Il corposo rally dei mercati azionari e dell’obbligazionario ha preso in contropiede una buona parte degli operatori di fronte ad un netto cambiamento di scenario provocato dal dato in leggero calo dei prezzi al consumo americano. Ma conferma una tendenza che va avanti da mesi anche se una parte preponderante è dovuta anche alla chiusura di posizioni short che hanno a loro volta alimentato in maniera forzosa il rialzo.
I cambiamenti di rotta sono stati una costante nel 2023 partito con il botto proprio nel mese di gennaio a causa di una situazione meno peggiore di quanto prospettato per poi cadere a terra a marzo a seguito del fallimento di alcune banche regionali che avevano richiamato alla mente Lehman Brothers. Per poi riprendersi nella parte finale dell’anno quando si è finalmente capito che il lavoro “sporco” delle banche centrali di rialzo dei tassi era finito.
Lo stesso inizio della guerra in medio oriente ad inizio ottobre aveva mandato in alto il prezzo del petrolio, con paure di avere ripercussioni come nel 1973 con la guerra del Kippur che portò alla prima grande crisi energetica per l’occidente ( e alle domeniche tutti a piedi almeno in Italia). La crisi sfociò poi nel fenomeno dell’iperinflazione che ricorda molto da vicino il periodo attuale, almeno nei sui picchi.
Dall’inizio dell’anno insomma gli investitori festeggiano lo scampato pericolo caratterizzando proprio il 2023 come un anno molto legato al pendolo dell’emotività e che alla fine potrebbe tradursi in buoni risultati. Peccato che in un anno cosi volatile la diversificazione all’interno dei portafogli abbia funzionato poco con pochi temi che hanno registrato performance notevoli (dai titoli tech legati alla intelligenza artificiale al settore bancario in Europa grazie ai cospicui guadagni derivanti dal margine di interesse…).
Il resto è rimasto molto indietro a cominciare dal settore obbligazionario che tenta il recupero al termine di due anni drammatici dovuti proprio all’impennata dei tassi. E alimenta non poco le perplessità degli investitori protetti nei loro investimenti solamente da una gestione molto attiva dei loro patrimoni e senza la rete di protezione normalmente rappresentata dai Bond.
Quindi è bene festeggiare questo anticipato rally di Natale che anche nel 2022 aveva preso il via alla fine di ottobre. Rimangono però ancora numerose incognite per il 2024 sia in termini di tassi che di variabili geopolitiche, strettamente legate dall’andamento del prezzo del petrolio. Sicuramente il mantra “higher for longer” che aveva spaventato i mercati in estate, ha perso vigore nelle ultime settimane aprendo scenari inaspettati ma in presenza di economia americana forte e di una fondamentale tornata elettorale tra meno di 12 mesi la Fed potrebbe sorprendere anche con un ultimo rialzo di 0,25%.

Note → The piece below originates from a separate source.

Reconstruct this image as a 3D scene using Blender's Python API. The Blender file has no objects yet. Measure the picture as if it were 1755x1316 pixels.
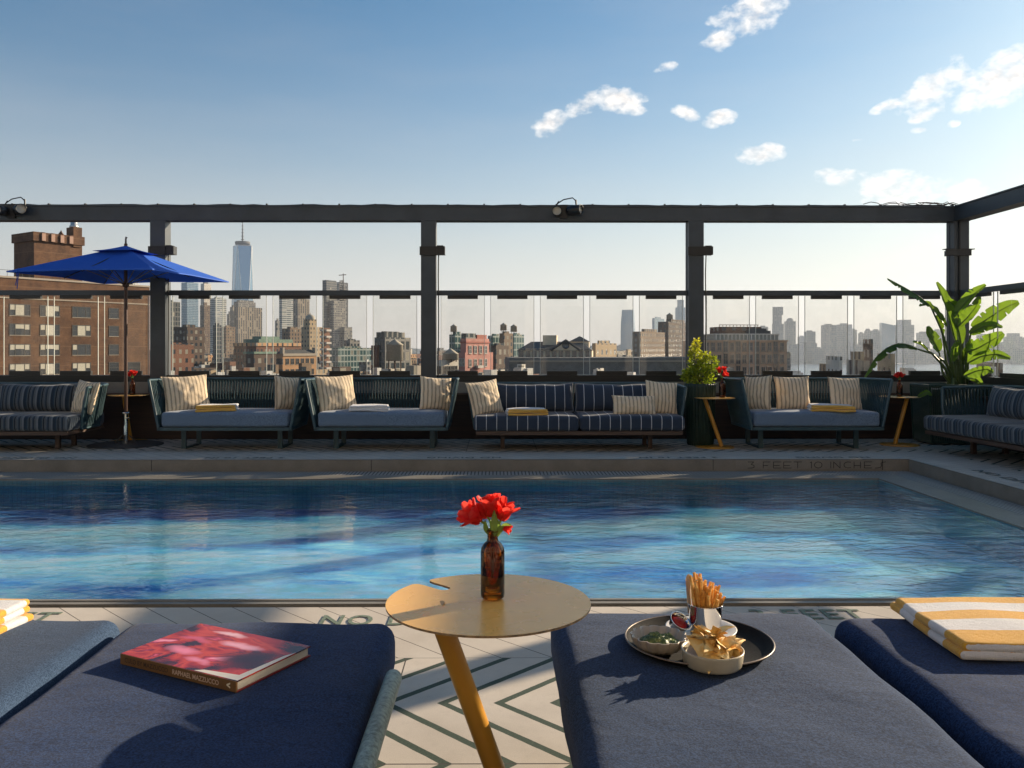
import bpy, bmesh, math, random
from mathutils import Vector, Matrix, Euler, noise
R = math.radians
random.seed(7)
sc = bpy.context.scene
col = sc.collection

# ------------------------------------------------------------------ camera, sky, sun, exposure
F, VX, VY, EYE = 1440.0, 850.0, 597.0, 1.2
cam_d = bpy.data.cameras.new('camera')
cam = bpy.data.objects.new('camera', cam_d); col.objects.link(cam)
cam_d.sensor_width = 36; cam_d.lens = 36 * F / 1755
cam.location = (0, 0, EYE)
YAW = 0.35
cam.rotation_euler = (R(90), 0, -R(YAW))
cam_d.shift_x = (877.5 - F * math.tan(R(YAW)) - VX) / 1755
cam_d.shift_y = -(658 - VY) / 1755
cam_d.clip_start = 0.05; cam_d.clip_end = 30000
sc.camera = cam

SUN_EL, SUN_AZ = 18.3, 34.0            # azimuth from +X towards +Y
to_sun = Vector((math.cos(R(SUN_AZ)) * math.cos(R(SUN_EL)), math.sin(R(SUN_AZ)) * math.cos(R(SUN_EL)), math.sin(R(SUN_EL))))
sd = bpy.data.lights.new('sun', 'SUN'); sd.energy = 5.0; sd.angle = R(0.5); sd.color = (1.0, 0.82, 0.60)
sun = bpy.data.objects.new('sun', sd); col.objects.link(sun)
sun.rotation_euler = to_sun.to_track_quat('Z', 'Y').to_euler()

world = bpy.data.worlds.new('World'); sc.world = world; world.use_nodes = True
SKY_SAT, SKY_VAL, SKY_K, SKY_A, SKY_CREAM = 1.32, .92, 5.3, .92, (6.7, 6.0, 5.45)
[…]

Per l’Europa la situazione è diversa con un forte rallentamento economico conclamato che potrebbe spingere Madame Lagarda a mollare la presa sulla leva dei tassi prima del previsto. Certo la revisione del patto di stabilità non aiuta in tal senso con i governi europei che si concentrano più sulla tenuta delle proprie posizioni in vista delle elezioni del prossimo giugno che non a creare una unione maggiormente unita all’interno di una visione di lungo termine.
Situazione determinata in gran parte dalla perdita di leadership da parte della Germania in grande difficoltà sul piano politico dopo l’era Merkel con cancelliere poco incisivo anche a causa della debolezza della coalizione. Ma anche da quello economico non essendo ancora riuscita a sostituire il gas russo che arriva a prezzi irrisori e dalle difficoltà della Cina primo mercato di sbocco
Settimana entrante caratterizzata dal giorno del ringraziamento (23 novembre) che bloccherà l’America e dal Black Friday che darà il via alla stagione natalizia. Da segnale la pubblicazione della minute della Fed martedi e di alcune trimestrali interessanti sui cui spicca quella di Nvidia mercoledi.